━━ Material
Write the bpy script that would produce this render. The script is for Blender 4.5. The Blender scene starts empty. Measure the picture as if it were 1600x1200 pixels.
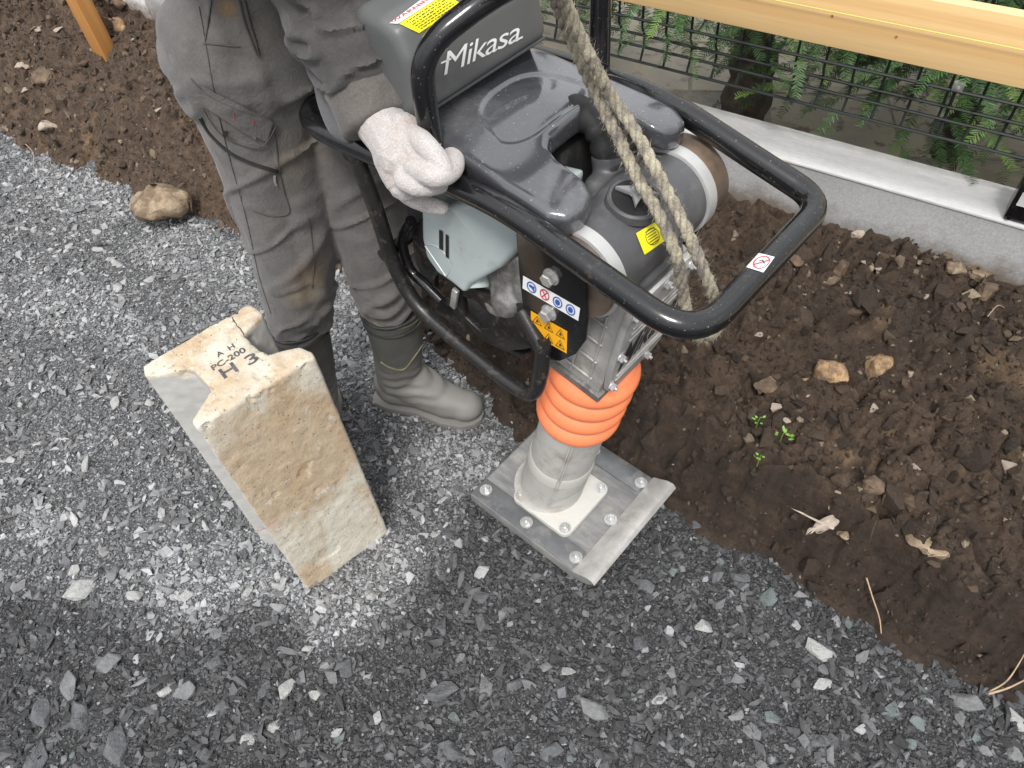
import bpy, bmesh, math, random
import numpy as np
from mathutils import Vector, Matrix
from mathutils.bvhtree import BVHTree
random.seed(7); RNG = np.random.RandomState(11)
SC = bpy.context.scene
COL = SC.collection
# ------------------------------------------------------------------ camera
F_PX, CAM_H = 1160.0, 1.5
n_ = Vector((100, 930, 1160)).normalized()
w_ = Vector((-2490, -1180, 1160))
AZ = -n_
AX = -w_; AX = (AX - AX.dot(AZ) * AZ).normalized()
AY = AZ.cross(AX)
RW = Matrix((AX, AY, AZ))               # camera (right, down, forward) -> world
CAM = Vector((0, 0, CAM_H))
def ray(x, y): return RW @ Vector((x - 800, y - 600, F_PX))
def at(x, y, z=0.0):
    d = ray(x, y); return CAM + d * ((z - CAM_H) / d.z)
def at_plane(x, y, p0, n):
    d = ray(x, y); return CAM + d * ((Vector(p0) - CAM).dot(n) / d.dot(n))
def proj(P):
    q = (np.asarray(P) - np.array(CAM)) @ np.array(RW)
    return 800 + F_PX * q[..., 0] / q[..., 2], 600 + F_PX * q[..., 1] / q[..., 2], q[..., 2]
cam = bpy.data.cameras.new('camera'); co = bpy.data.objects.new('camera', cam); COL.objects.link(co)
cam.sensor_width = 36; cam.lens = F_PX / 1600 * 36; cam.clip_start = 0.02; cam.clip_end = 500
r_ = RW @ Vector((1, 0, 0)); u_ = RW @ Vector((0, -1, 0)); b_ = RW @ Vector((0, 0, -1))
m = Matrix((r_, u_, b_)).transposed().to_4x4(); m.translation = CAM
co.matrix_world = m; SC.camera = co
# ------------------------------------------------------------------ light
W = bpy.data.worlds.new('World'); SC.world = W; W.use_nodes = True
nt = W.node_tree; bg = nt.nodes['Background']
sky = nt.nodes.new('ShaderNodeTexSky'); sky.sky_type = 'NISHITA'; sky.sun_disc = False
SUN_EL, SUN_AZ = math.radians(58), math.radians(150)
sky.sun_elevation = SUN_EL; sky.sun_rotation = SUN_AZ
sky.air_density = 1.0; sky.dust_density = 4.0; sky.ozone_density = 1.0
hs = nt.nodes.new('ShaderNodeHueSaturation'); hs.inputs['Saturation'].default_value = 0.16
nt.links.new(sky.outputs[0], hs.inputs['Color'])
tc = nt.nodes.new('ShaderNodeTexCoord'); cn = nt.nodes.new('ShaderNodeTexNoise'); cn.inputs['Scale'].default_value = 2.2; cn.inputs['Detail'].default_value = 5
cr = nt.nodes.new('ShaderNodeValToRGB'); cr.color_ramp.elements[0].position = .3; cr.color_ramp.elements[0].color = (5.6, 5.8, 6.2, 1); cr.color_ramp.elements[1].position = .7; cr.color_ramp.elements[1].color = (9.2, 9.3, 9.5, 1)
nt.links.new(tc.outputs['Generated'], cn.inputs['Vector']); nt.links.new(cn.outputs[0], cr.inputs[0])
mxs = nt.nodes.new('ShaderNodeMix'); mxs.data_type = 'RGBA'; mxs.inputs[0].default_value = .8      # closed pale cloud over the clear-sky model
sz_ = nt.nodes.new('ShaderNodeSeparateXYZ'); nt.links.new(tc.outputs['Generated'], sz_.inputs[0])
mr = nt.nodes.new('ShaderNodeMapRange'); mr.inputs[1].default_value = -.1; mr.inputs[2].default_value = 1.0; mr.inputs[3].default_value = .42; mr.inputs[4].default_value = 1.25   # an overcast sky is brightest overhead
nt.links.new(sz_.outputs[2], mr.inputs[0]); vm = nt.nodes.new('ShaderNodeVectorMath'); vm.operation = 'SCALE'; nt.links.new(cr.outputs[0], vm.inputs[0]); nt.links.new(mr.outputs[0], vm.inputs['Scale'])
nt.links.new(hs.outputs[0], mxs.inputs[6]); nt.links.new(vm.outputs[0], mxs.inputs[7]); nt.links.new(mxs.outputs[2], bg.inputs['Color'])
bg.inputs['Strength'].default_value = 0.10
sl = bpy.data.lights.new('sun', 'SUN'); sl.energy = 1.5; sl.angle = math.radians(13); sl.color = (1, .97, .93)
so = bpy.data.objects.new('sun', sl); COL.objects.link(so)
sd = Vector((math.sin(SUN_AZ) * math.cos(SUN_EL), math.cos(SUN_AZ) * math.cos(SUN_EL), math.sin(SUN_EL)))
so.rotation_euler = sd.to_track_quat('Z', 'Y').to_euler()
vs = SC.view_settings; vs.view_transform = 'Standard'; vs.look = 'None'; vs.gamma = 1; vs.use_curve_mapping = False
vs.exposure = 0.98
# ------------------------------------------------------------------ noise (numpy)
PERM = RNG.permutation(4096); VAL = RNG.rand(4096) * 2 - 1
def n3(x, y, z):
    x, y, z = np.broadcast_arrays(x, y, z)
    xi, yi, zi = np.floor(x).astype(int), np.floor(y).astype(int), np.floor(z).astype(int)
    fx, fy, fz = x - xi, y - yi, z - zi
    fx, fy, fz = [f * f * (3 - 2 * f) for f in (fx, fy, fz)]
    def h(a, b, c): return VAL[PERM[(PERM[(PERM[a & 4095] + b) & 4095] + c) & 4095]]
    def L(a, b, t): return a + (b - a) * t
    return L(L(L(h(xi, yi, zi), h(xi+1, yi, zi), fx), L(h(xi, yi+1, zi), h(xi+1, yi+1, zi), fx), fy),
             L(L(h(xi, yi, zi+1), h(xi+1, yi, zi+1), fx), L(h(xi, yi+1, zi+1), h(xi+1, yi+1, zi+1), fx), fy), fz)
def fbm(x, y, z, o=4, g=.5):
    s = 0; a = 1
    for i in range(o):
        s = s + a * n3(x * 2**i + 17.3 * i, y * 2**i + 5.1 * i, z * 2**i + 9.7 * i); a *= g
    return s
def sstep(t): t = np.clip(t, 0, 1); return t * t * (3 - 2 * t)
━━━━
What is expected =
Output each line exactly; omit every picture.

Answer =
Write the bpy script that would produce this render. The script is for Blender 4.5. The Blender scene starts empty. Measure the picture as if it were 1600x1200 pixels.
import bpy, bmesh, math, random
import numpy as np
from mathutils import Vector, Matrix
from mathutils.bvhtree import BVHTree
random.seed(7); RNG = np.random.RandomState(11)
SC = bpy.context.scene
COL = SC.collection
# ------------------------------------------------------------------ camera
F_PX, CAM_H = 1160.0, 1.5
n_ = Vector((100, 930, 1160)).normalized()
w_ = Vector((-2490, -1180, 1160))
AZ = -n_
AX = -w_; AX = (AX - AX.dot(AZ) * AZ).normalized()
AY = AZ.cross(AX)
RW = Matrix((AX, AY, AZ))               # camera (right, down, forward) -> world
CAM = Vector((0, 0, CAM_H))
def ray(x, y): return RW @ Vector((x - 800, y - 600, F_PX))
def at(x, y, z=0.0):
    d = ray(x, y); return CAM + d * ((z - CAM_H) / d.z)
def at_plane(x, y, p0, n):
    d = ray(x, y); return CAM + d * ((Vector(p0) - CAM).dot(n) / d.dot(n))
def proj(P):
    q = (np.asarray(P) - np.array(CAM)) @ np.array(RW)
    return 800 + F_PX * q[..., 0] / q[..., 2], 600 + F_PX * q[..., 1] / q[..., 2], q[..., 2]
cam = bpy.data.cameras.new('camera'); co = bpy.data.objects.new('camera', cam); COL.objects.link(co)
cam.sensor_width = 36; cam.lens = F_PX / 1600 * 36; cam.clip_start = 0.02; cam.clip_end = 500
r_ = RW @ Vector((1, 0, 0)); u_ = RW @ Vector((0, -1, 0)); b_ = RW @ Vector((0, 0, -1))
m = Matrix((r_, u_, b_)).transposed().to_4x4(); m.translation = CAM
co.matrix_world = m; SC.camera = co
# ------------------------------------------------------------------ light
W = bpy.data.worlds.new('World'); SC.world = W; W.use_nodes = True
nt = W.node_tree; bg = nt.nodes['Background']
sky = nt.nodes.new('ShaderNodeTexSky'); sky.sky_type = 'NISHITA'; sky.sun_disc = False
SUN_EL, SUN_AZ = math.radians(58), math.radians(150)
sky.sun_elevation = SUN_EL; sky.sun_rotation = SUN_AZ
sky.air_density = 1.0; sky.dust_density = 4.0; sky.ozone_density = 1.0
hs = nt.nodes.new('ShaderNodeHueSaturation'); hs.inputs['Saturation'].default_value = 0.16
nt.links.new(sky.outputs[0], hs.inputs['Color'])
tc = nt.nodes.new('ShaderNodeTexCoord'); cn = nt.nodes.new('ShaderNodeTexNoise'); cn.inputs['Scale'].default_value = 2.2; cn.inputs['Detail'].default_value = 5
cr = nt.nodes.new('ShaderNodeValToRGB'); cr.color_ramp.elements[0].position = .3; cr.color_ramp.elements[0].color = (5.6, 5.8, 6.2, 1); cr.color_ramp.elements[1].position = .7; cr.color_ramp.elements[1].color = (9.2, 9.3, 9.5, 1)
nt.links.new(tc.outputs['Generated'], cn.inputs['Vector']); nt.links.new(cn.outputs[0], cr.inputs[0])
mxs = nt.nodes.new('ShaderNodeMix'); mxs.data_type = 'RGBA'; mxs.inputs[0].default_value = .8      # closed pale cloud over the clear-sky model
sz_ = nt.nodes.new('ShaderNodeSeparateXYZ'); nt.links.new(tc.outputs['Generated'], sz_.inputs[0])
mr = nt.nodes.new('ShaderNodeMapRange'); mr.inputs[1].default_value = -.1; mr.inputs[2].default_value = 1.0; mr.inputs[3].default_value = .42; mr.inputs[4].default_value = 1.25   # an overcast sky is brightest overhead
nt.links.new(sz_.outputs[2], mr.inputs[0]); vm = nt.nodes.new('ShaderNodeVectorMath'); vm.operation = 'SCALE'; nt.links.new(cr.outputs[0], vm.inputs[0]); nt.links.new(mr.outputs[0], vm.inputs['Scale'])
nt.links.new(hs.outputs[0], mxs.inputs[6]); nt.links.new(vm.outputs[0], mxs.inputs[7]); nt.links.new(mxs.outputs[2], bg.inputs['Color'])
bg.inputs['Strength'].default_value = 0.10
sl = bpy.data.lights.new('sun', 'SUN'); sl.energy = 1.5; sl.angle = math.radians(13); sl.color = (1, .97, .93)
so = bpy.data.objects.new('sun', sl); COL.objects.link(so)
sd = Vector((math.sin(SUN_AZ) * math.cos(SUN_EL), math.cos(SUN_AZ) * math.cos(SUN_EL), math.sin(SUN_EL)))
so.rotation_euler = sd.to_track_quat('Z', 'Y').to_euler()
vs = SC.view_settings; vs.view_transform = 'Standard'; vs.look = 'None'; vs.gamma = 1; vs.use_curve_mapping = False
vs.exposure = 0.98
# ------------------------------------------------------------------ noise (numpy)
PERM = RNG.permutation(4096); VAL = RNG.rand(4096) * 2 - 1
def n3(x, y, z):
    x, y, z = np.broadcast_arrays(x, y, z)
    xi, yi, zi = np.floor(x).astype(int), np.floor(y).astype(int), np.floor(z).astype(int)
    fx, fy, fz = x - xi, y - yi, z - zi
    fx, fy, fz = [f * f * (3 - 2 * f) for f in (fx, fy, fz)]
    def h(a, b, c): return VAL[PERM[(PERM[(PERM[a & 4095] + b) & 4095] + c) & 4095]]
    def L(a, b, t): return a + (b - a) * t
    return L(L(L(h(xi, yi, zi), h(xi+1, yi, zi), fx), L(h(xi, yi+1, zi), h(xi+1, yi+1, zi), fx), fy),
             L(L(h(xi, yi, zi+1), h(xi+1, yi, zi+1), fx), L(h(xi, yi+1, zi+1), h(xi+1, yi+1, zi+1), fx), fy), fz)
def fbm(x, y, z, o=4, g=.5):
    s = 0; a = 1
    for i in range(o):
        s = s + a * n3(x * 2**i + 17.3 * i, y * 2**i + 5.1 * i, z * 2**i + 9.7 * i); a *= g
    return s
def sstep(t): t = np.clip(t, 0, 1); return t * t * (3 - 2 * t)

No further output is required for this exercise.